15th Jan 2014 10:41
LONDON (Alliance News) - UK stocks are pushing higher Wednesday, led by the Personal Goods sector after Burberry released an impressive trading statement. Meanwhile the euro is taking a knock, as Germany's economy grows slower than expected.
By mid-morning the FTSE 100 is up 0.3% at 6,788.70, the FTSE 250 is up 0.1% at 16,251.30, and the AIM All-Share is up 0.2% at 882.45.
The first estimate of German 2013 GDP showed growth in Europe's biggest economy of 0.4%, a deceleration from the 0.7% growth in 2012 and slower than the 0.5% growth expected by economists.
In a morning relatively light on data releases, the disappointing German growth has seen the euro fall about 0.25% against other major currencies. Against the dollar, the euro currently trades at USD1.3610 and against the pound at GBP1.2045.

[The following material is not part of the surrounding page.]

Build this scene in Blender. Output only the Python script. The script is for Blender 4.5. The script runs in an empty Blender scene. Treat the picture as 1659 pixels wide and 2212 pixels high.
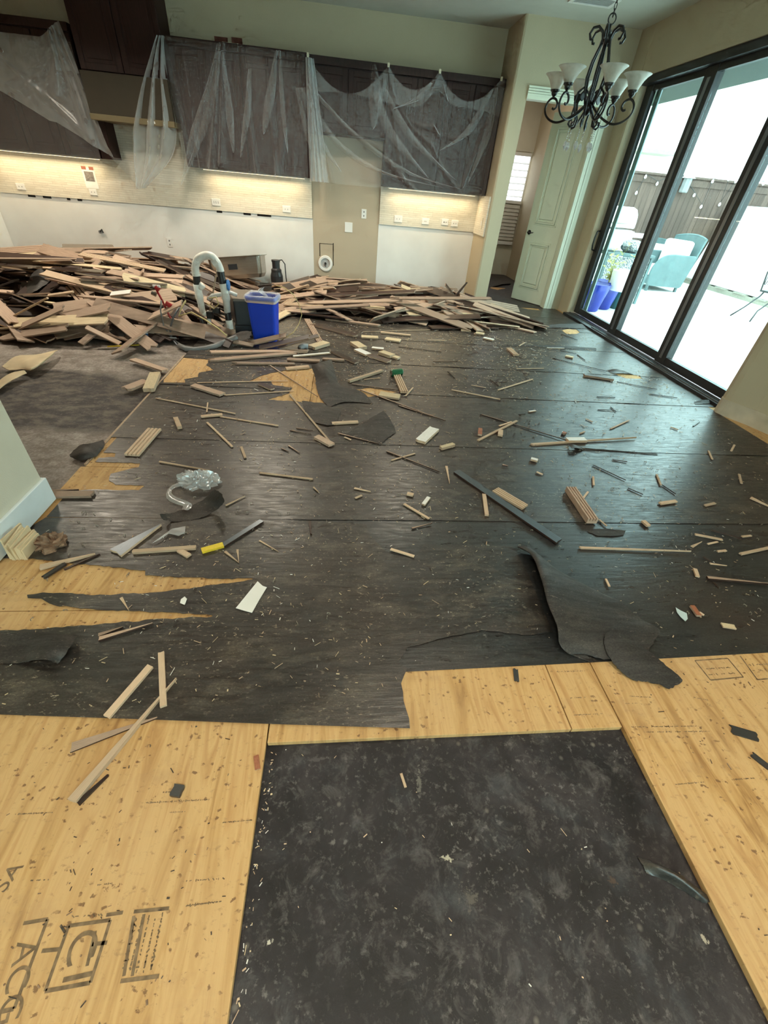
import bpy, bmesh, math, random
from mathutils import Vector, Matrix, noise
from mathutils.geometry import delaunay_2d_cdt
R = random.Random(11)
S = bpy.context.scene
COL = S.collection
# ---------------------------------------------------------------- camera
FPX = 905.94
CM = ((0.9944235, -0.0748548, 0.0742873), (-0.0120298, 0.6192989, 0.7850631), (0.1047718, 0.7815789, -0.6149449))
CAM = Vector((0, 0, 1.42))
cd = bpy.data.cameras.new('camera')
cd.sensor_fit = 'VERTICAL'; cd.sensor_height = 36.0; cd.sensor_width = 27.0
cd.lens = FPX / 2212 * 36.0
cd.clip_start = 0.02; cd.clip_end = 200
co = bpy.data.objects.new('camera', cd); COL.objects.link(co)
r_, u_, f_ = (Vector(v).normalized() for v in CM)
co.matrix_world = Matrix(((r_.x, u_.x, -f_.x, CAM.x), (r_.y, u_.y, -f_.y, CAM.y), (r_.z, u_.z, -f_.z, CAM.z), (0, 0, 0, 1)))
S.camera = co
# ---------------------------------------------------------------- world, lights, exposure
W = bpy.data.worlds.new('overcast_sky'); S.world = W; W.use_nodes = True
bg = W.node_tree.nodes['Background']
bg.inputs[0].default_value = (0.84, 0.96, 1.0, 1); bg.inputs[1].default_value = 6.4
S.view_settings.view_transform = 'Standard'; S.view_settings.look = 'None'
S.view_settings.exposure = 0.32; S.view_settings.gamma = 1.0; S.view_settings.use_curve_mapping = False
S.cycles.use_denoising = True
S.cycles.sample_clamp_indirect = 6.0
S.cycles.max_bounces = 6; S.cycles.diffuse_bounces = 3; S.cycles.glossy_bounces = 2; S.cycles.transparent_max_bounces = 16
S.cycles.use_adaptive_sampling = True; S.cycles.adaptive_threshold = .09; S.cycles.adaptive_min_samples = 12; S.cycles.light_sampling_threshold = .03
S.cycles.caustics_reflective = False; S.cycles.caustics_refractive = False

def area(name, loc, size, power, col, rot=(0, 0, 0), shape='RECTANGLE', size_y=None, spread=180):
    l = bpy.data.lights.new(name, 'AREA'); l.shape = shape; l.size = size
    if size_y: l.size_y = size_y
    l.energy = power; l.color = col; l.spread = math.radians(spread)
    o = bpy.data.objects.new(name, l); COL.objects.link(o); o.location = loc; o.rotation_euler = rot
    return o
# added unseen lamps to brighten room and kitchen (housings are built with the ceiling)
FILL_LAMPS = [(-0.5, -0.9, 27), (1.9, -0.9, 27), (0.7, 1.6, 10), (-3.6, 5.4, 44), (-1.2, 5.9, 40), (1.0, 6.0, 24)]
for k, (lx, ly, pw) in enumerate(FILL_LAMPS):
    area('fill_lamp_glow', (lx, ly, 3.055), 0.42, pw, (1.0, 0.88, 0.70), shape='DISK', spread=150)
# ---------------------------------------------------------------- photograph rays onto real surfaces
def ray(px, py):
    a, b = (px - 829.5) / FPX, -(py - 1106) / FPX
    return Vector([CM[0][i] * a + CM[1][i] * b + CM[2][i] for i in range(3)])
def fl(px, py, z=0.0):
    d = ray(px, py); return CAM + d * ((z - CAM.z) / d.z)
def wy(px, py, Y):
    d = ray(px, py); return CAM + d * (Y / d.y)
def wx(px, py, X):
    d = ray(px, py); return CAM + d * (X / d.x)

# ---------------------------------------------------------------- mesh helpers
class MB:
    def __init__(s): s.v = []; s.f = []; s.m = []
    def add(s, vs, fs, mi=0):
        o = len(s.v); s.v += [tuple(v) for v in vs]
        for f in fs: s.f.append(tuple(i + o for i in f)); s.m.append(mi)
        return s
    def box(s, a, b, mi=0, mat=None):
        (x0, y0, z0), (x1, y1, z1) = a, b
        vs = [Vector(p) for p in ((x0, y0, z0), (x1, y0, z0), (x1, y1, z0), (x0, y1, z0), (x0, y0, z1), (x1, y0, z1), (x1, y1, z1), (x0, y1, z1))]
        if mat is not None: vs = [mat @ v for v in vs]
        return s.add(vs, [(0, 3, 2, 1), (4, 5, 6, 7), (0, 1, 5, 4), (1, 2, 6, 5), (2, 3, 7, 6), (3, 0, 4, 7)], mi)
    def prism(s, poly, z0, z1, mi=0):
        n = len(poly); vs = [(p[0], p[1], z0) for p in poly] + [(p[0], p[1], z1) for p in poly]
        fs = [tuple(range(n - 1, -1, -1)), tuple(range(n, 2 * n))] + [(i, (i + 1) % n, n + (i + 1) % n, n + i) for i in range(n)]
        return s.add(vs, fs, mi)
    def tube(s, pts, r, n=8, mi=0, caps=True):
        pts = [Vector(p) for p in pts]; rs = r if isinstance(r, (list, tuple)) else [r] * len(pts)
        vs = []; t0 = (pts[1] - pts[0]).normalized()
        a = t0.orthogonal().normalized()
        for i, p in enumerate(pts):
            t = (pts[min(i + 1, len(pts) - 1)] - pts[max(i - 1, 0)])
            t = t.normalized() if t.length > 1e-9 else t0
            a = (a - t * a.dot(t)); a = a.normalized() if a.length > 1e-6 else t.orthogonal().normalized()
            b = t.cross(a)
            for k in range(n):
                th = 2 * math.pi * k / n; vs.append(p + (a * math.cos(th) + b * math.sin(th)) * rs[i])
        fs = [(i * n + k, i * n + (k + 1) % n, (i + 1) * n + (k + 1) % n, (i + 1) * n + k) for i in range(len(pts) - 1) for k in range(n)]
        if caps: fs += [tuple(range(n - 1, -1, -1)), tuple(range((len(pts) - 1) * n, len(pts) * n))]
        return s.add(vs, fs, mi)
    def lathe(s, prof, n=24, mi=0, c=(0, 0, 0), mat=None, sq=None):
        vs = []
        for (r, z) in prof:
            for k in range(n):
                th = 2 * math.pi * k / n; x, y = math.cos(th), math.sin(th)
                v = Vector((c[0] + r * x, c[1] + r * y, c[2] + z)); vs.append(mat @ v if mat is not None else v)
        m = len(prof)
        fs = [(i * n + k, i * n + (k + 1) % n, (i + 1) * n + (k + 1) % n, (i + 1) * n + k) for i in range(m - 1) for k in range(n)]
        if prof[0][0] > 1e-5: fs.append(tuple(range(n - 1, -1, -1)))
        if prof[-1][0] > 1e-5: fs.append(tuple(range((m - 1) * n, m * n)))
        return s.add(vs, fs, mi)
    def lathe_open(s, prof, n=24, mi=0, c=(0, 0, 0), mat=None):
        k0 = len(s.f); s.lathe(prof, n, mi, c, mat)
        for end in (0, 1):
            pass
        caps = (1 if prof[0][0] > 1e-5 else 0) + (1 if prof[-1][0] > 1e-5 else 0)
        for _ in range(caps): s.f.pop(); s.m.pop()
        return s
    def grid(s, fn, nu, nv, mi=0):
        vs = [fn(i / nu, j / nv) for j in range(nv + 1) for i in range(nu + 1)]
        return s.add(vs, [(j * (nu + 1) + i, j * (nu + 1) + i + 1, (j + 1) * (nu + 1) + i + 1, (j + 1) * (nu + 1) + i) for j in range(nv) for i in range(nu)], mi)
    def mesh(s, name, mats, smooth=False):
        me = bpy.data.meshes.new(name); me.from_pydata(s.v, [], s.f)
        for m in (mats if isinstance(mats, (list, tuple)) else [mats]): me.materials.append(m)
        me.polygons.foreach_set('material_index', s.m)
        if smooth: me.polygons.foreach_set('use_smooth', [True] * len(me.polygons))
        me.update(); return me
    def build(s, name, mats, parent=None, smooth=False, bevel=0.0, loc=None, solid=0.0, subd=0):
        o = bpy.data.objects.new(name, s.mesh(name, mats, smooth)); COL.objects.link(o)
        if parent is not None: o.parent = parent
        if loc is not None: o.location = loc
        if subd:
            m = o.modifiers.new('sub', 'SUBSURF'); m.levels = m.render_levels = subd
        if solid:
            m = o.modifiers.new('sol', 'SOLIDIFY'); m.thickness = solid; m.offset = 0
            if smooth: m = o.modifiers.new('split', 'EDGE_SPLIT'); m.split_angle = math.radians(50)
        if bevel:
            m = o.modifiers.new('bev', 'BEVEL'); m.width = bevel; m.segments = 2; m.limit_method = 'ANGLE'
        return o
def bx(name, a, b, mat, parent=None, bevel=0.0): return MB().box(a, b).build(name, mat, parent, bevel=bevel)
def tag(o, label, cat, group=None, kind=None):
    o['label'] = label; o['category'] = cat
    if group: o['group'] = group
    if kind: o['kind'] = kind
    return o
def struct(o): o['kind'] = 'structure'; return o
def empty(name, loc=(0, 0, 0), rz=0.0):
    o = bpy.data.objects.new(name, None); COL.objects.link(o); o.location = loc; o.rotation_euler[2] = rz
    o.empty_display_size = 0.05
    return o
def copy_tree(o, parent=None):
    c = o.copy(); COL.objects.link(c); c.parent = parent
    for ch in list(o.children): copy_tree(ch, c)
    return c
def inpoly(x, y, poly):
    c = False; j = len(poly) - 1
    for i in range(len(poly)):
        xi, yi = poly[i][0], poly[i][1]; xj, yj = poly[j][0], poly[j][1]
        if (yi > y) != (yj > y) and x < (xj - xi) * (y - yi) / (yj - yi) + xi: c = not c
        j = i
    return c
def jag(poly, step=0.03, amp=0.006, rnd=R, closed=True, skip=()):
    """torn outline: split each edge and shift the new points a little"""
    out = []; n = len(poly)
    for i in range(n if closed else n - 1):
        a, b = Vector(poly[i][:2]), Vector(poly[(i + 1) % n][:2]); L = (b - a).length
        out.append(tuple(a))
        if i in skip or L < step: continue
        m = min(int(L / step), 60); nn = Vector((-(b - a).y, (b - a).x)) / max(L, 1e-6)
        for k in range(1, m): out.append(tuple(a + (b - a) * (k / m) + nn * rnd.uniform(-amp, amp)))
    if not closed: out.append(tuple(poly[-1][:2]))
    return out
def sheet(name, outer, holes, zf, mat, cell=0.12, thick=0.0, parent=None, smooth=True):
    """thin sheet: outline with holes, inner grid points, height zf(x, y)"""
    vs = []; es = []
    for lp in [outer] + holes:
        b = len(vs); n = len(lp); vs += [Vector((p[0], p[1])) for p in lp]; es += [(b + i, b + (i + 1) % n) for i in range(n)]
    xs = [p[0] for p in outer]; ys = [p[1] for p in outer]
    x = min(xs) + cell * .5
    while x < max(xs):
        y = min(ys) + cell * .5
        while y < max(ys):
            q = (x + R.uniform(-.25, .25) * cell, y + R.uniform(-.25, .25) * cell)
            if inpoly(*q, outer) and not any(inpoly(*q, h) for h in holes): vs.append(Vector(q))
            y += cell
        x += cell
    V, E_, F, *_ = delaunay_2d_cdt(vs, es, [], 0, 1e-5)
    fs = []
    for f in F:
        cx = sum(V[i].x for i in f) / len(f); cy = sum(V[i].y for i in f) / len(f)
        if inpoly(cx, cy, outer) and not any(inpoly(cx, cy, h) for h in holes): fs.append(tuple(f))
    mb = MB(); mb.add([(v.x, v.y, zf(v.x, v.y)) for v in V], fs)
    o = mb.build(name, mat, parent, smooth=smooth, solid=thick)
    bm = bmesh.new(); bm.from_mesh(o.data); bmesh.ops.delete(bm, geom=[v for v in bm.verts if not v.link_faces], context='VERTS')
    bm.normal_update()
    if sum(f.normal.z for f in bm.faces) < 0: bmesh.ops.reverse_faces(bm, faces=bm.faces)
    bm.to_mesh(o.data); bm.free()
    return o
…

The German data comes after the World Bank raised its growth projections for the global economy earlier in the morning. In its Global Economic Projections report, the bank said it now expects the world economy to grow 3.2% this year, stronger than the 3% expansion forecast in its report last June.
The improved global outlook has provided a boost to equities Wednesday, with major European markets gaining along with the UK. Despite the weaker German GDP, the German DAX index has made a new record high this morning at 9,643.27. The DAX continues to trade up 0.8% while the French CAC40 is up 0.4%.
As European stocks gain, UK Chancellor George Osborne has warned that the European Union needs to "reform or decline". Speaking to Conservative Eurosceptics in Westminster, Osborne warned that London is in competition with places such as Hong Kong and Singapore as a financial centre and that Europe is falling behind India and China.
In the only UK data release of the day, the Conference Board's leading economic index increased 0.5% month-on-month to 108.3 in November, after rising 0.4% in October and 1.6% in September. The index has now recorded positive growth for the fifth consecutive month.
The result of the forward looking index suggests that the economy will continue expanding in the coming months. At the same time, the coincident economic index, which measures the current situation of the economy, moved up 0.2% sequentially to 105.7 in November. This followed a 0.1% rise in October and a 0.5% gain in September.
Within UK equities, the personal goods stocks lead the gains. The FTSE 350 sector is up 4.2%, led by Burberry, which leads the FTSE 100 gainers, up 5.6%. Burberry's outgoing CEO Angela Ahrendts looks to be going out with a bang, achieving a 14% rise in the group's revenues over the third quarter. The luxury fashion retailer's growth continues to be driven by Asia, though this is providing some foreign exchange headwind due to the recent strength in the pound.
"At current levels, exchange rates will be a significant headwind in the second half and beyond", Ahrendts said.
Also suffering from the strong pound, FTSE 250 listed industrial engineer Fenner leads the index fallers, down 5.3% after releasing an interim management statement that shows currency revaluation will make a 10% dent in full-year profits. The group makes 32% of its profit from the Asia Pacific/Australia region, and the pound has appreciated by 7.3% against the Australian dollar in the last two months.
Providing a boost at the other end of the FTSE 250, Bwin.party Digital Entertainment shares are one of the top gainers, up 3.8%. The gaming group has managed to grab 45% of the market share of the recently regulated online gambling market in New Jersey, according to figures released by the US state overnight. "This endorses the potential for bwin.party and 888 if other states do chose to regulate internet gambling", says Numis Securities analyst Ivor Jones.
Still to come Wednesday, US MBA mortgage applications data at midday, followed by the NY Empire State Manufacturing index and US PPI inflation data at 1330 GMT.
After the UK market close, the US Fed Beige Book of economic conditions will be released at 1900 GMT. Following last week's US jobs report, the Beige Book "will be dissected for any evidence of the so-called weather effect cited by some commentators for the disappointing December employment number," says CMC Markets chief analyst Michael Hewson.